山田優教授:まず自分でできる学習が増えて、先生がいらなくなる場面が増えると思いますね。やる気のある人は、どんどんと学べる機会が増えます。

これまでの英語の先生も、学習者にとっての伴走者としての役割が多かったわけですが、ChatGPTを学習に活用できるようになれば、これまでのような先生としての必要性は薄まります。英語の先生には、これまでとは異なる価値や役割りが求められるでしょう。

八楽:ChatGPTで残念だと思うポイントはありますか。

山田優教授:そうですね、その前にまず、世間一般でChatGPTを安易に批判することがあるのを批判したいです(笑)。

ChatGPTの情報は信頼できないとか、平気で嘘つくとかいうものです。それはわかりきっていることで、機械翻訳でいえば誤訳があるのと同じで、そこは人間が注意しなきゃいけない点であります。すぐにダメだと結論出すのは早すぎる。これにはリテラシーが重要ですね。

ChatGPTの場合は、どういう指示を出すと間違ったことが出てくることが少なくなるとか、どういう指示をすれば良いものが出てくるのか、大いに試してもらいたい。

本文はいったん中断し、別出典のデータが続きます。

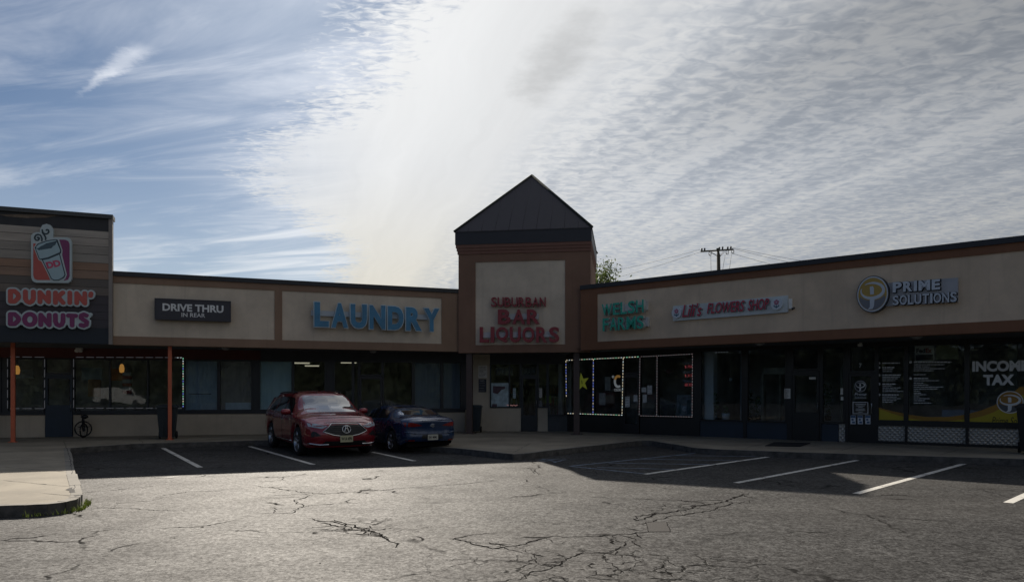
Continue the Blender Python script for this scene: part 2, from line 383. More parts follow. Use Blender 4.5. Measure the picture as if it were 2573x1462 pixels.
class MB:
    """collects shapes, builds ONE mesh object"""
    def __init__(s): s.bm = bmesh.new(); s.mi = 0
    def face(s, pts):
        vs = [s.bm.verts.new(p) for p in pts]
        try:
            f = s.bm.faces.new(vs); f.material_index = s.mi
            return f
        except ValueError: return None
    def box(s, x0, x1, y0, y1, z0, z1):
        if x0 > x1: x0, x1 = x1, x0
        if y0 > y1: y0, y1 = y1, y0
        if z0 > z1: z0, z1 = z1, z0
        v = [s.bm.verts.new(p) for p in ((x0, y0, z0), (x1, y0, z0), (x1, y1, z0), (x0, y1, z0), (x0, y0, z1), (x1, y0, z1), (x1, y1, z1), (x0, y1, z1))]
        for q in ((3, 2, 1, 0), (4, 5, 6, 7), (0, 1, 5, 4), (1, 2, 6, 5), (2, 3, 7, 6), (3, 0, 4, 7)):
            s.bm.faces.new([v[i] for i in q]).material_index = s.mi
        return s
    def prism(s, poly, y0, y1):
        """polygon in x,z, thickness y0 (front, small y) to y1"""
        ar = sum(poly[i][0] * poly[(i + 1) % len(poly)][1] - poly[(i + 1) % len(poly)][0] * poly[i][1] for i in range(len(poly)))
        if ar < 0: poly = poly[::-1]
        a = [s.bm.verts.new((p[0], y0, p[1])) for p in poly]
        b = [s.bm.verts.new((p[0], y1, p[1])) for p in poly]
        n = len(poly)
        s.bm.faces.new(a).material_index = s.mi
        s.bm.faces.new(b[::-1]).material_index = s.mi
        for i in range(n):
            s.bm.faces.new((a[(i + 1) % n], a[i], b[i], b[(i + 1) % n])).material_index = s.mi
        return s
    def slab(s, poly, z0, z1):
        """polygon in x,y, height z0..z1"""
        ar = sum(poly[i][0] * poly[(i + 1) % len(poly)][1] - poly[(i + 1) % len(poly)][0] * poly[i][1] for i in range(len(poly)))
        if ar < 0: poly = poly[::-1]
        a = [s.bm.verts.new((p[0], p[1], z0)) for p in poly]
        b = [s.bm.verts.new((p[0], p[1], z1)) for p in poly]
        n = len(poly)
        s.bm.faces.new(a[::-1]).material_index = s.mi
        s.bm.faces.new(b).material_index = s.mi
        for i in range(n):
            s.bm.faces.new((a[i], a[(i + 1) % n], b[(i + 1) % n], b[i])).material_index = s.mi
        return s
    def tube(s, pts, r, seg=8, cap=True):
        pts = [Vector(p) for p in pts]
        rs = r if isinstance(r, (list, tuple)) else [r] * len(pts)
        rings = []
        for i, p in enumerate(pts):
            d = (pts[min(i + 1, len(pts) - 1)] - pts[max(i - 1, 0)])
            if d.length < 1e-9: d = Vector((0, 0, 1))
            d.normalize()
            u = d.cross(Vector((0, 0, 1)))
            if u.length < 0.05: u = d.cross(Vector((0, 1, 0)))
            u.normalize(); w = d.cross(u)
            rings.append([s.bm.verts.new(p + rs[i] * (math.cos(6.28318 * k / seg) * u + math.sin(6.28318 * k / seg) * w)) for k in range(seg)])
        for i in range(len(rings) - 1):
            for k in range(seg):
                f = s.bm.faces.new((rings[i][k], rings[i + 1][k], rings[i + 1][(k + 1) % seg], rings[i][(k + 1) % seg]))
                f.material_index = s.mi; f.smooth = True
        if cap:
            s.bm.faces.new(rings[0]).material_index = s.mi
            s.bm.faces.new(rings[-1][::-1]).material_index = s.mi
        return s
    def lathe(s, prof, axis='z', seg=24, c=(0, 0, 0), smooth=True, cap=True):
        """prof: (radius, height along axis)"""
        rings = []
        for (r, h) in prof:
            ring = []
            for k in range(seg):
                a = 6.283185 * k / seg
                x, y = r * math.cos(a), r * math.sin(a)
                p = {'z': (x, y, h), 'y': (x, h, y), 'x': (h, x, y)}[axis]
                ring.append(s.bm.verts.new((p[0] + c[0], p[1] + c[1], p[2] + c[2])))
            rings.append(ring)
        for i in range(len(rings) - 1):
            for k in range(seg):
                f = s.bm.faces.new((rings[i][k], rings[i][(k + 1) % seg], rings[i + 1][(k + 1) % seg], rings[i + 1][k]))
                f.material_index = s.mi; f.smooth = smooth
        for ring in ((rings[0], rings[-1]) if cap else ()):
            try: s.bm.faces.new(ring).material_index = s.mi
            except ValueError: pass
        return s
    def stroke(s, pts, r, y0, y1, closed=False):
        """flat rounded stroke in x,z made of stadium prisms, each a hair prouder than the last"""
        seq = list(pts) + ([pts[0]] if closed else [])
        for i in range(len(seq) - 1):
            (ax, az), (bx, bz) = seq[i], seq[i + 1]
            an = math.atan2(bz - az, bx - ax)
            poly = []
            for k in range(9): t = an + math.pi / 2 + math.pi * k / 8; poly.append((ax + r * math.cos(t), az + r * math.sin(t)))
            for k in range(9): t = an - math.pi / 2 + math.pi * k / 8; poly.append((bx + r * math.cos(t), bz + r * math.sin(t)))
            STK[0] += 1
            s.prism(poly, y0 - 0.0004 * (STK[0] % 11), y1)
        return s
    def disc(s, cx, cz, rx, rz, y0, y1, seg=40):
        return s.prism([(cx + rx * math.cos(6.28318 * k / seg), cz + rz * math.sin(6.28318 * k / seg)) for k in range(seg)], y0, y1)
    def mesh(s, me, mat=None):
        n0 = len(s.bm.faces)
        s.bm.from_mesh(me)
        s.bm.faces.ensure_lookup_table()
        for f in s.bm.faces[n0:]: f.material_index = s.mi
        return s
    def build(s, name, mats, parent=None, smooth=False, loc=None, rot=None):
        bmesh.ops.recalc_face_normals(s.bm, faces=s.bm.faces)
        me = bpy.data.meshes.new(name)
        if smooth:
            for f in s.bm.faces: f.smooth = True
        s.bm.to_mesh(me); s.bm.free()
        for m in (mats if isinstance(mats, (list, tuple)) else [mats]): me.materials.append(m)
        o = bpy.data.objects.new(name, me)
        COL.objects.link(o)
        if parent: o.parent = parent
        if loc is not None: o.location = loc
        if rot is not None: o.rotation_euler = rot
        return o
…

要するにGPTを上手く活用できていないのが、残念だといえます。

八楽:機械翻訳は使えないのではなく、使い方を知らないのと同じということです。山田先生の視点から、ChatGPTはどう進化していって欲しいですか。

山田優教授:まだポテンシャルを確認しきれていない状態ですので、今後どうなるかとか、どうなって欲しいのかはわからないです。

ただ、短期的には、ChatGPTを使い倒す人が出てきて、特定の目的にあった使い方を促すプロンプトがたくさん共有されるようになります。このプロンプトを入れてから翻訳すると、すごく良い訳が出てくるよ、みたいな。そういう状況になってから、ChatGPTの課題や期待する進化の方向性が見えてくるのではないでしょうか。

今はまだ、模索状態です。

八楽:Google検索が出た当時も皆さん、色々工夫して検索しましたね。Googleが悪いのではなくて、使い方が悪いという話を当時していたことを思い出しました。

山田優教授:ChatGPT側がプロンプトの提案をしてくれる日も来るでしょうね。

あなたがやりたいことは、〇〇ですか?と、逆にユーザーに聞きかえしてくれる。今の検索エンジンと同じで、いずれ、多くの場合は、プロンプトなど意識せずに使えるようになるはずです。

技術の進歩は、それをあまり意識せずに使えるようになるのが理想ですから。そうなっていくはずでしょうね。

八楽:山田先生の研究は、今後どんなテーマになっていきますか。ChatGPTは研究に対して影響するんでしょうか。

山田優教授:大きく分けて2つのテーマになると思います。

まず、人間はどうして翻訳できるのかや、人間の頭の中ってどうなっているのかを研究するのに、ChatGPTを使って、その中ってどうなってるのかとか、Transfomerの中はどうなっているのかを、人間の認知プロセスと比較するような研究をしていきたいです。基礎研究の部分ですね。

2つ目は、応用研究です。ChatGPTを使って何ができるのかと言う研究をしたいです。しばらくの間は、MT(Machine Translation)+PE(Prompt Engineering)なのだと思っています。

PEのところは、機械翻訳と併用して、MTが誤訳していたところを、プロンプトで誤訳が避けられるのか、というのを試します。研究というよりプロンプト開発のようになってしまいますが、翻訳実務をどう変えるのか、英語学習者の場合は学習効果が上がるのかなど、やりたいことは山ほどあります。とてもエキサイティングです。